As introductions to a performer go, King really isn't bad: Davidson proves as likable an Apatow lead as Steve Carell, Seth Rogen or Paul Rudd. For all Scott's waywardness, we know this performer has a keen mind, because although he has tattoos on every other inch of his body (his torso is as extravagantly detailed as the ceilings of certain Gothic cathedrals), he's left his incredibly expressive face untouched. It's a face that could actually have been drawn by a tattooist: big eyes, lips like a Rolling Stones album cover, at once flappy and lascivious. He has two advantages as a funny person: one, he looks funny - something like a young Steve Buscemi, which gets confusing when the actual Buscemi shows up in the movie - and two, he sounds funny, older than his 26 years, but no wiser in what he's saying. (When his sensible, college-bound sister Claire (Maude Apatow) tells him he has to get his shit together as time passes very quickly, Scott retorts "That's why I smoke weed: it slows it all down".) What's interesting about the character he's arrived at with Apatow is that Scott appears properly messed up by the loss of his father at a formative moment, more so than the Carell character in The 40-Year-Old Virgin was messed up by the absence of human contact, more so than the Sandler character in Funny People was messed up by fame (which at least afforded him the chance to be miserable in a nice house). Maybe it's Davidson's own input, as someone who experienced this loss firsthand, but the writing probes deeper than the Apatow par. Scott's resentment at ma taking in a new man from the same firehouse (stand-up Bill Burr) goes beyond Step Brothers-like comic rivalry, and pushes our protagonist into positions that are at first brattily funny, then weird, then sour. An hour into The King of Staten Island, and the stakes are clear: it's grow up or die.

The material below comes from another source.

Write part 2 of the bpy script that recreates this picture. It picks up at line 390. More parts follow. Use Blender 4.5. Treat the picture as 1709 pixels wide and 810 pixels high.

The question then becomes whether Apatow's arrhythmic direction is a help (fitting, as it does, Scott's haphazard development) or a hindrance to overall enjoyment. Fifteen years after transferring from TV to the big screen, Apatow's strengths and weaknesses have become familiar: he loves situations, but drags his feet like a recalcitrant teenager whenever it comes to plot. Here again, scenes get smushed up against one another without much in the way of finesse; montages are reached for in a desperate effort to hurry matters along; and still the whole thing clocks in over 130 minutes. I can hear the Apatow defence already: hey, it's value-for-money. But he's something like Aaron Sorkin with dick jokes: a supremely gifted screenwriter who as a director hasn't quite found images to match the fluency of his words. (And he's had the collaborators! Funny People saw Janusz Kaminski flooding Apatow's boxy frames with California sunshine; King's shot by Paul Thomas Anderson regular Robert Elswit, who can't do much with Staten Island as a location, and seems wasted lining up endless close-ups and two-shots.) There are tricky tonal shifts to navigate here, too, and Apatow tends to stumble through them, as if looking round for the next ad break. One of Scott's running mates is shot and injured during a robbery, and simply disappears from the movie; and I'm not sure that Scott setting about his bedroom with a baseball bat is as funny as the movie seems to frame it. It's far harder to make comedy about broken homes, and the violence lurking within them, than it is about sex or showbusiness.

What pulled me through finally was the movie's fond, forgiving spirit. He may not care unduly about images, but Apatow likes people, particularly messed-up, bashed about, lived-in, salty, funny people. (Remember that he spent his adolescence haring about L.A. tape-recording the recollections of his comedy heroes.) He's still making hangout movies, bottom line, and those movies are never more relaxed or fun than when a bunch of folks are sat around shooting the shit, because then Apatow doesn't really have to think about story. (This, of course, is where he gets in trouble with story.) There are some lovely scenes here between Davidson and Bel Powley (another funny face, cast as Scott's on-off girlfriend Kelsey), and between Davidson and the great Pamela Adlon (as the Burr character's ex), in which Scott lets down his defences and shows us the man he could become - sweet and nurturing, naive in the best way. There are some even better scenes over at the firehouse, where our gangling delinquent of a hero is honed and tested, sometimes roasted, by the likes of Buscemi, Domenick Lombardozzi and American Vandal's Jimmy Tatro. That location is the movie, much as the comedy club was Funny People; it's just Apatow arrives there very late on, after struggling to get through a whole lot of loose ends. I suspect this production didn't have deleted scenes so much as handfuls of subplots, yanked out after the first cut came in longer than Andrei Rublev, but even the rougher edges left behind serve as evidence of a prevailing human touch. In an era of wipeclean, machine-tooled PG-13 entertainments assembled by interchangeably anonymous company men, there really aren't many films released by major studios that bear many traces of that.

The King of Staten Island is now streaming via Prime Video.